The basic idea of 3D-printing is as simple as it is ingenious. In traditional 2D-printning, a computer code is used to print a two-dimensional picture with ink on paper. In 3D-printing, other materials are used, for example plastic or metal, and the printing is made in layers on top of each other, thus building three-dimensional structures.

In his PhD-project, Didunoluwa Obilanade is studying a printing method called Laser Powder Bed Fusion (LPBF) in which a laser beam is used to melt metal powder. Thanks to the small spot size of the laser beam, it is possible to make very intricate features and structures often found in products within the aerospace industry.

Reduce surface roughness

However, the technique also has limitations. For example, the higher the build angle of a structure being printed in relation to the plate it is built on, the higher the superfluous effect of the laser beam with the metal powder. This results in partially melted powder to form on the part, causing a rougher surface and with that potential areas for cracks and stresses.  To reduce such surface roughness, support structures can be used. Hence, post processing is needed to remove surface roughness and the added supports. However, building support structures require extra material, and additional post processing is time consuming.

Surface roughness


Rough surface

This is where Didunoluwa Obilanade’s research project will be put to use. His aim is to look at how engineering design methods can help solve AM problems such as surface roughness, thus enhancing the performance and reducing time to market for aerospace components.

“I have been interested in additive manufacturing for a long time. Compared with traditional methods it can be so much faster and there are also many more design possibilities. Further there are both economic and environmental gains to be made since, theoretically, you can use almost the exact amount of material needed in additive manufacturing without wasting any”, says Didunoluwa Obilanade.

Interview engineers

In his project he will interview engineers in the aerospace industry to get a better understanding of the requirements needed to develop an effective design method for 3D-printed aerospace components.
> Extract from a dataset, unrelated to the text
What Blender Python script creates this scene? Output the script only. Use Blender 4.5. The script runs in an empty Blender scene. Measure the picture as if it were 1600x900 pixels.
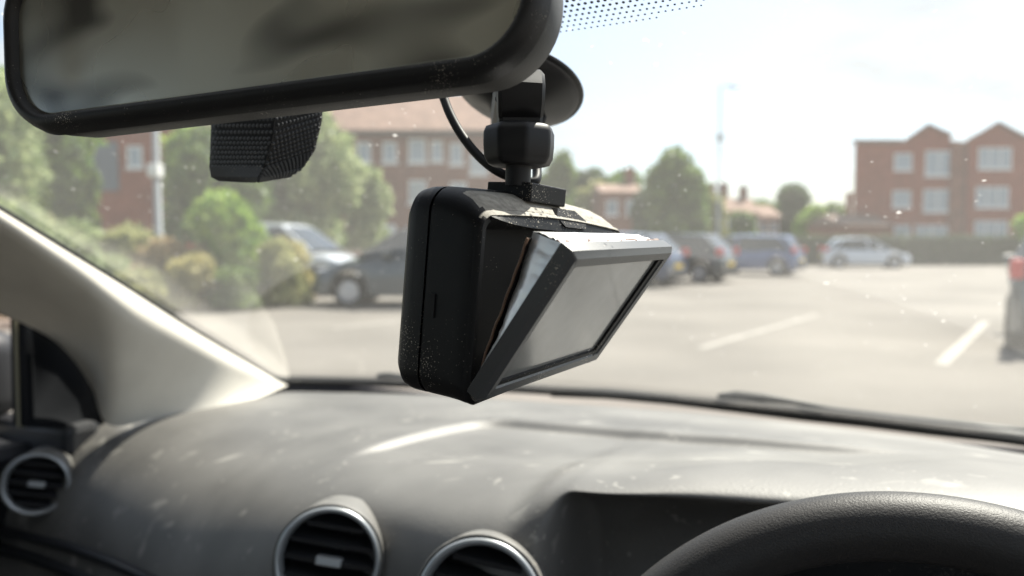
import bpy, bmesh, math, random
import numpy as np
from mathutils import Vector, Matrix
from mathutils import noise as mnoise

R_ = math.radians
scene = bpy.context.scene
COL = scene.collection
CAMZ = 1.2

# ------------------------------------------------------------------ camera
cam_d = bpy.data.cameras.new("camera")
cam = bpy.data.objects.new("camera", cam_d); COL.objects.link(cam)
cam_d.sensor_width = 36; cam_d.lens = 26
cam_d.clip_start = 0.01; cam_d.clip_end = 3000
PITCH = math.atan(70 / 1155.6)
cam.location = (0, 0, CAMZ)
cam.rotation_euler = (math.pi / 2 - PITCH, 0, 0)
cam_d.dof.use_dof = True
cam_d.dof.focus_distance = 0.325
cam_d.dof.aperture_fstop = 6.4
cam_d.dof.aperture_blades = 0
scene.camera = cam

# ------------------------------------------------------------------ light
SUN_AZ, SUN_EL = R_(40), R_(54)      # azimuth to the right of the view, height
scene.world = bpy.data.worlds.new("World")
scene.world.use_nodes = True
wn = scene.world.node_tree; wn.nodes.clear()
wo = wn.nodes.new("ShaderNodeOutputWorld"); bg = wn.nodes.new("ShaderNodeBackground")
sky = wn.nodes.new("ShaderNodeTexSky"); sky.sky_type = 'NISHITA'; sky.sun_disc = False
sky.sun_elevation = SUN_EL; sky.sun_rotation = SUN_AZ
sky.air_density = 1.0; sky.dust_density = 1.5
tc = wn.nodes.new("ShaderNodeTexCoord")
mp = wn.nodes.new("ShaderNodeMapping"); mp.inputs['Scale'].default_value = (1, 1, 2.6); mp.inputs['Location'].default_value = (.35, .1, .15)
nz = wn.nodes.new("ShaderNodeTexNoise"); nz.inputs['Scale'].default_value = 4.6; nz.inputs['Detail'].default_value = 8; nz.inputs['Roughness'].default_value = .55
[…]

Furthermore he will use the equipment at Luleå University of Technology to make and evaluate small test prototypes. The aim is to provide engineers with a validated framework for AM design. It is a continuation of research conducted by Christo Dordlofva, PhD at Luleå University of Technology. Christo Dordlofva will also be involved in the current project.

“I’ve always wanted to do a PhD since I wrote my master thesis about additive manufacturing of large-scale spacecraft structures and since I have a background as an aerospace engineer, this project was the perfect fit”, says Didunoluwa Obilanade.